From the Publisher
“Hayes breaks down distinctions between public and private realms and, in so doing, could not be more relevant, more provocative, more disrespectful. I admire this book immensely.” —David Shields
The Seattle Times
There’s not a phrase astray in the 10 expertly crafted stories that make up San Francisco writer Daniel Hayes’ debut collection. And there’s nothing remotely predictable about them. Even calling them "stories" is something of a misnomer. "Inventions," "case histories" or "balancing acts" would be more accurate. Playfully patterned, with a tasty tension going on between their technical finesse and their sometimes taboo sexual subject matter, the narratives in Kissing You repeatedly zero in on wary intimacies between men and women—or, occasionally, men on men. And the more Hayes’ characters tie themselves in meticulous knots, the more fine-tuned the giddy logic of his prose becomes....Rigorous, innovative, seductive, the work in Kissing You isn’t just promising. It’s fully accomplished.
Kirkus Reviews
A first collection of ten stories that explore modern romance and physical intimacy in a variety of styles and approaches, most often discovering a love that feels ancient. The title piece is a love story that starts at a Safeway. It's modern both in the way the lovers exchange their flirtations (AOL instant messaging) and in sexual preference (two men), but nevertheless it aims at purity and nostalgia by making its target the lovers' first kiss. Sometimes the stories here are straightforward, other times distant and nearly without character, as in "What I Wanted Most of All," a meditation that tries to demonstrate that one's sexual indoctrination and career form a distinct narrative that touches everything else in one's life as well. The dreamy pieces are the ones that please the most here, as though the very depersonalization of the tales makes their truths more intimate. There are echoes of Steve Dixon's tone in works like "Twenty-Six Hours, Twenty-Five Minutes," another dreamy monologue from bachelors trying to build a vocabulary for the dos and don'ts that make the ground rules of modern dating, and "Sweet Nothings," in which an accidental compliment paid to a stranger in a restaurant is a springboard for a distant, almost characterless treatment of lonely affection.
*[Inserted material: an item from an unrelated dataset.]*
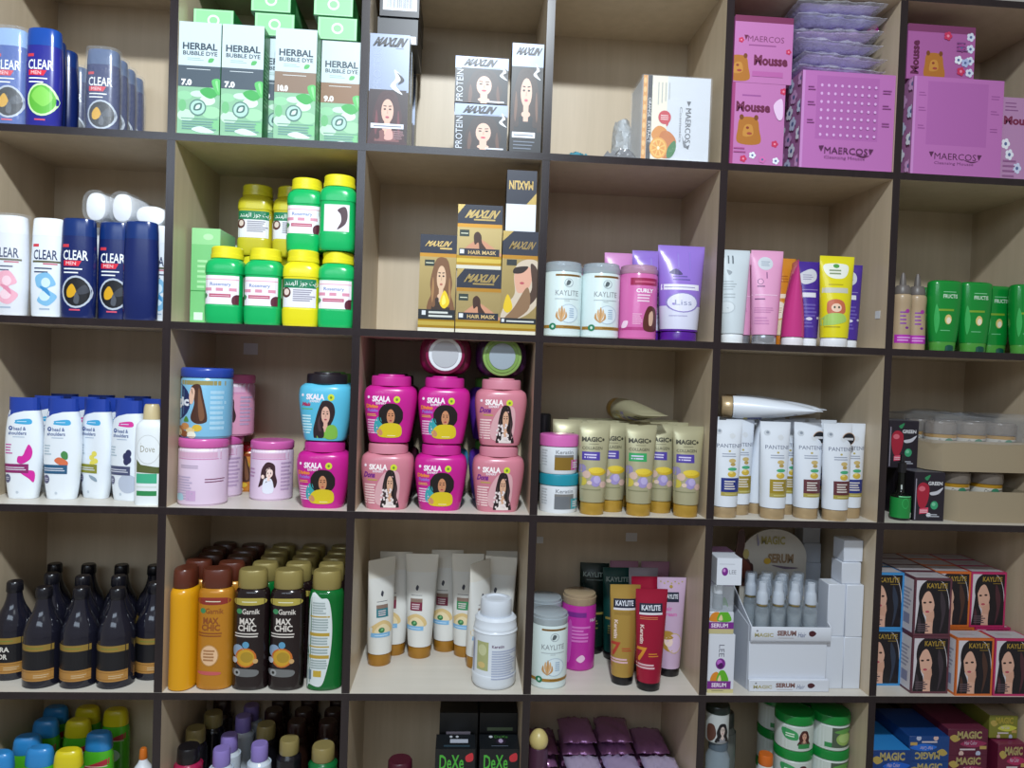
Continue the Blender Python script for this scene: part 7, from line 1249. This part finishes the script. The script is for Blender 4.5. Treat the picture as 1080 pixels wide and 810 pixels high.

Other stories follow a woman whose romantic life seems to run parallel to events in pop culture (JonBenet, Princess Di), and a man who conducts a flirtatious relationship with a woman not his wife. Themes never stray far, as when a man in "Anything But a Gentleman" finds himself lingering over the picture of a woman in a magazine: "He wanted the end of all of that emotion that was the impetus of the sexual desire, thereason for the thrill of looking at the picture in the first place." It's the approach here that varies rather than the theme. Still, a wide sampling from a promising talent.